Six months out from the World Cup, Southgate plays an attacking but inexperienced line-up in a 4-3-3 system, and they are torn apart by Hungary at Wembley, falling to their worst home defeat since the 1920s.
Questions are asked over whether Southgate is the right manager to lead the team into the winter tournament in Qatar. It is their fourth successive game without a win and he is forced to defend his record.
“The Nations League campaigns have put negativity and pressure onto us,” he says, referring to the way the new competition has replaced friendlies. “It is my job to protect the players, the results are my responsibility. We have had some unbelievable nights with England over the last four or five years but this is the other side and that is the reality of football.”
England 1-2 France, World Cup quarter-final | Al Bayt Stadium, 10 December 2022
4-3-3: Pickford; Walker, Stones, Maguire, Shaw; Henderson, Rice, Bellingham; Saka, Kane, Foden.
Despite mixed results, Southgate fully invests in a 4-3-3 formation that sees England on the front foot, trying to dominate their opponents.
In contrast to the Euros, he sticks with the plan even against a giant like France in the quarter-finals, and to some degree it works: England go toe to toe, creating several clear chances and dominating in spells. They are aggrieved by a possible foul on Saka in the build-up to Aurelien Tchouameni’s opening goal, and rue Kane’s late penalty miss as they go out of the tournament.
A strange dichotomy fills the aftermath. On the one hand, a quarter-final defeat is England’s worst return from a tournament yet under Southgate; on the other, he has successfully evolved the team into something genuinely competitive with the best nations, without needing to be cagey or cautious. England are showing progress, but results are king, and another year goes by without a trophy.
How England have evolved under Southgate
Era IV: The last dance?
England 3-1 Italy, Euros qualifier | Wembley Stadium, 17 October 2023
4-2-3-1: Pickford; Walker, Stones, Maguire, Trippier; Phillips, Rice; Foden, Bellingham, Rashford; Kane.
A landmark moment: it is the first time since beating Spain five years earlier that England have beaten a major nation while playing a back four, even if it is a wayward Italian side who failed to qualify for the previous World Cup. Kane scores twice either side of an excellent Rashford finish as England seal their place at Euro 2024 convincingly.
Southgate settles on a 4-2-3-1 by the end of qualifying, a tweak on the 4-3-3 he had been using. At the fulcrum of a reshaped midfield is Jude Bellingham in the No 10 role and, ahead of the Euros, Southgate makes clear he sees Bellingham as exactly that, playing off Kane in a dangerous duo. To hammer home the point, Bellingham is given the No 10 shirt for the tournament in Germany.

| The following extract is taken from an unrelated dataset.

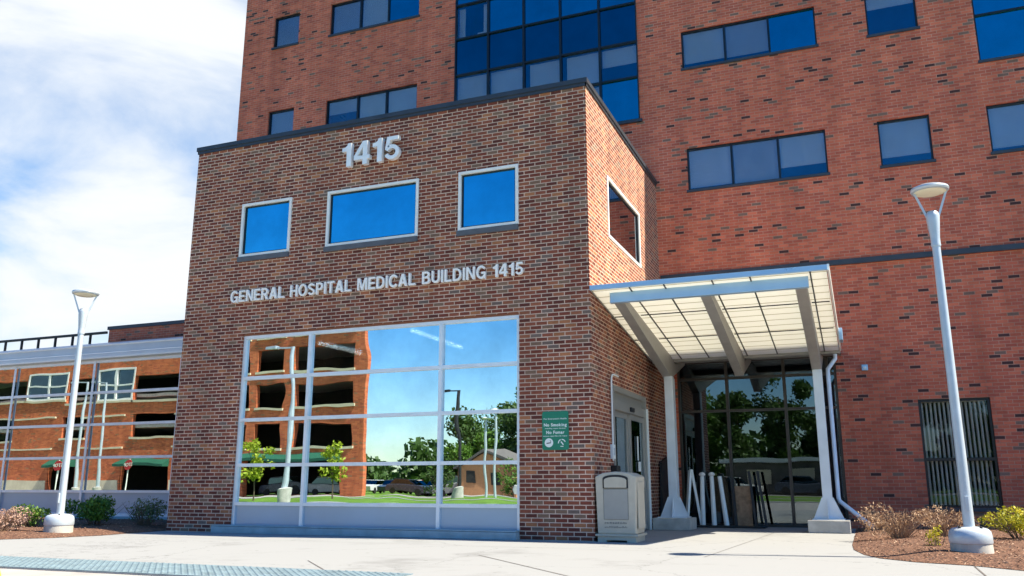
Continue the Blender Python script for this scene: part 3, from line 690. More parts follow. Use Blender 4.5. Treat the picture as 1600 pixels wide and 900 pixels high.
# curtain wall, five bays
cwz = [9.40, 10.53, 11.48, 12.54, 13.55, 14.6, 15.7]; cwx = [CW[0], -4.303, -3.295, -2.290, -1.266, CW[1]]
f = MB().frame('y', CW[0], CW[1], CW[2], CW[3], .03, D-.02, D+.14)
for x in cwx[1:-1]: f.box(x-.026, x+.026, D-.025, D+.13, CW[2]+.03, CW[3]-.03)
for z in cwz[1:-1]:
    for a, b_ in zip(cwx, cwx[1:]): f.box(a+.03, b_-.03, D-.018, D+.12, z-.024, z+.024)
cwo = build(f, 'curtain_wall', 'bronze_frame', tw)
build(MB().box(CW[0]-.02, CW[1]+.06, D-.07, D+.03, CW[2]-.07, CW[2]-.002), 'sill', 'coping_metal', cwo)
for i, (a, b_) in enumerate(zip(cwx, cwx[1:])):
    for j, (p, q) in enumerate(zip(cwz, cwz[1:])):
        sp = j in (2, 4)
        bl = {1: (1, 1, 1, 1, .52)[i], 0: (0, 1, 1, .6, 0)[i], 3: 0}.get(j, 0)
        gm = 'spandrel_glass' if j == 2 else ('tower_glass' if bl or (j == 3 and i == 0) else 'clear_tower_glass')
        g_ = MB(); pane(g_, 'y', a+.02, b_-.02, p+.02, q-.02, D+.03); build(g_, 'glass', gm, cwo)
        if bl: build(MB().box(a+(.12 if i in (2, 3) else .03), b_-.03, D+.15, D+.156, q-.03-(q-p-.05)*bl, q-.03), 'blind', 'blind_white', cwo)
        if j == 2: build(MB().box(a+.03, b_-.03, D+.13, D+.16, p+.03, q-.03), 'spandrel_panel', 'room_dark', cwo)
        if j == 3 and i == 0:
            build(MB().box(a+.03, a+.20, D+.2, D+.24, p, q).box(b_-.22, b_-.03, D+.2, D+.24, p, q).box(b_-.4, b_-.2, D+.2, D+.24, p, p+.2), 'curtain', 'blind_white', cwo)
build(MB().box(CW[0]-.2, CW[1]+.2, D+1.4, D+1.45, CW[2]-.3, CW[3]), 'room_backing', 'room_dark', cwo)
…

England v Serbia, Euros group stage | Arena AufSchalke, 16 June 2024
(Possible) 4-2-3-1: Pickford; Walker, Stones, Guehi, Trippier; Alexander-Arnold, Rice; Saka, Bellingham, Foden; Kane.
In what Southgate admits is probably his final tournament should England fail to win it, he takes a high-quality first XI to Euro 2024, albeit with an inexperienced back-up cast after dropping Rashford, Henderson, Grealish and other established names. The manager appears fully invested in his 4-2-3-1 shape and England’s final recasting is set.
From Dele and Lingard to Foden and Bellingham, England’s evolution from a hard-working, hard-running team to a free-flowing, controlling technical side is complete. After eight years of progress and restored hope, of setbacks and nearly moments, they just need something tangible to show for it.